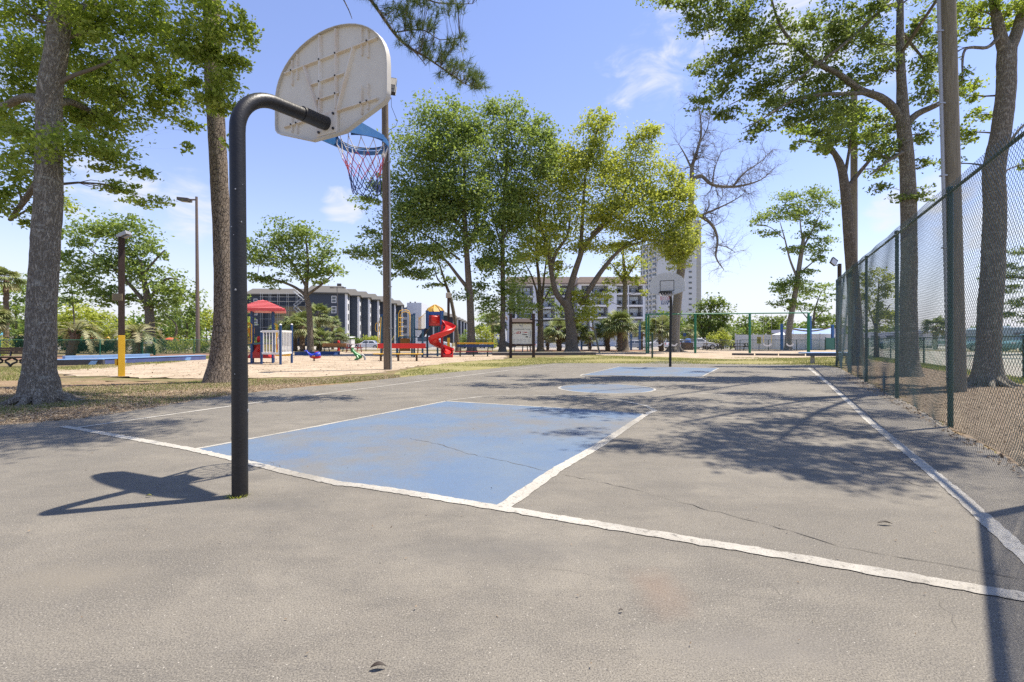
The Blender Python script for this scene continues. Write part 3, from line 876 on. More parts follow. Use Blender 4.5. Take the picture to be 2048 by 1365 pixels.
def tube_raw(s, v, m, k):
    i = np.arange(m - 1)[:, None] * k; j = np.arange(k)[None]; j2 = (j + 1) % k
    f = np.stack([i + j, i + j2, i + k + j2, i + k + j], -1).reshape(-1, 4)
    s.v.append(v); s.c.append(np.full(len(v), .5)); s.f.append((f + s.n, 0)); s.n += len(v)
MB.tube_raw = tube_raw

f0 = Vector((6.24, 6.80, 0))
corner = Vector((4.14, 3.47, 0))
FD = (Vector((14.2, 20.9, 0)) - corner).normalized(); FV = Vector((FD.y, -FD.x, 0))
def FT(d): return 3.0 + .70 * d / 20.1
fence = thing('chain_link_fence', 'tall dark green chain-link fence along the right side of the court', 'fence', corner)
fend = corner + FD * 19.9
FH = 3.38
for d_, nm in ((0, 1), (3.23, 1), (6.77, 1), (10.94, 1), (15.2, 1), (19.9, 1)):
    FH = FT(d_)
    p = corner + FD * d_
    lab = {3.23: 'nearest fence post in view', 19.9: 'end post of the fence at the far corner'}.get(d_)
    MB().tube([p - Z * .1, p + Z * FH], .038 if d_ in (0, 19.9) else .032, 12).build('post', M_GREENP, fence, True, label=lab)
    MB().ball(p + Z * FH, .045, 10, 6).build('post_cap', M_GREENP, fence, True)
MB().tube([corner + Z * (FT(0) - .03), fend + Z * (FT(19.9) - .03)], .021, 10).build('top_rail', M_GREENP, fence, True)
mb = MB(); diag_mesh(mb, corner + FV * -.042, fend + FV * -.042, .02, 3.045, .066, .0018, .28, .05, grow=.70 / 3.0 / 20.1)
mb.build('wire_mesh', M_WIRE, fence, kind='stuff')
FH = 3.0
# second run turning the corner towards the camera side
dir2 = Vector((-1.12, -1.19, 0)).normalized()
e2 = corner + dir2 * 2.7
fence2 = thing('chain_link_fence', 'second run of tall green fence, just outside the right edge, turning at the near corner', 'fence', corner + dir2 * .12)
for d_ in (2.7,):
    p = corner + dir2 * d_
    MB().tube([p - Z * .1, p + Z * FH], .032, 12).build('post', M_GREENP, fence2, True)
MB().tube([corner + dir2 * .05 + Z * (FH - .03), e2 + Z * (FH - .03)], .026, 10).build('top_rail', M_GREENP, fence2, True)
mb = MB(); diag_mesh(mb, corner + dir2 * .06, e2, .02, FH + .045, .066, .0026, .4, .03)
mb.build('wire_mesh', M_WIRE, fence2, kind='stuff')

# loose leaves on the court
def leaf_obj(px, py, L, w, rot, m, label, curl=.4):
    c = P(px, py); n = 9; v = []
    for i in range(n):
        s = i / (n - 1); ww = w * math.sin(math.pi * min(1, s * 1.05 + .02)) ** .8 / 2 + .0004
        x = (s - .5) * L; z = .014 + curl * L * .5 * math.sin(math.pi * s) * .5
        for a in (-1, 0, 1):
            v.append((x, a * ww, z + (abs(a)) * ww * .7))
    f = [(i * 3 + j, i * 3 + j + 1, i * 3 + j + 4, i * 3 + j + 3) for i in range(n - 1) for j in (0, 1)]
    v = np.array(v); a, b = math.cos(rot), math.sin(rot)
    v = np.stack([v[:, 0] * a - v[:, 1] * b, v[:, 0] * b + v[:, 1] * a, v[:, 2] - .004], 1) + np.array(c)
    vv = np.concatenate([v, v + [0, 0, .0015]]); k = len(v)
    ff = f + [tuple(q + k for q in x[::-1]) for x in f]
    o = MB().add(vv, np.array(ff)).build('fallen_leaf', m, None, True, org=c)
    return tag(o, label, 'leaf', 'leaves fallen on the court')
M_DLEAF = mat('dead_leaf', (.022, .013, .008), .6, (.045, .028, .016), 30, .8)
M_GLEAF = mat('fallen_green_leaf', (.16, .17, .03), .6)
leaf_obj(1770, 1051, .085, .022, R(-8), M_DLEAF, 'curled dark brown leaf on the right of the court above the baseline')
leaf_obj(757, 1340, .055, .018, R(10), M_DLEAF, 'brown curled leaf at the bottom edge of the court')
leaf_obj(1242, 1226, .02, .01, R(20), M_DLEAF, 'tiny brown leaf scrap beside the rusty stain')
leaf_obj(298, 995, .04, .018, R(15), M_GLEAF, 'small green leaf under the shadow of the near backboard')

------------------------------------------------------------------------

What is needed
Exactly as they appear, print the lines of the listing above from its first line through the line that contains "MB.tube_raw = tube_raw", minus the pictures.

Exercise response
The Blender Python script for this scene continues. Write part 3, from line 876 on. More parts follow. Use Blender 4.5. Take the picture to be 2048 by 1365 pixels.
def tube_raw(s, v, m, k):
    i = np.arange(m - 1)[:, None] * k; j = np.arange(k)[None]; j2 = (j + 1) % k
    f = np.stack([i + j, i + j2, i + k + j2, i + k + j], -1).reshape(-1, 4)
    s.v.append(v); s.c.append(np.full(len(v), .5)); s.f.append((f + s.n, 0)); s.n += len(v)
MB.tube_raw = tube_raw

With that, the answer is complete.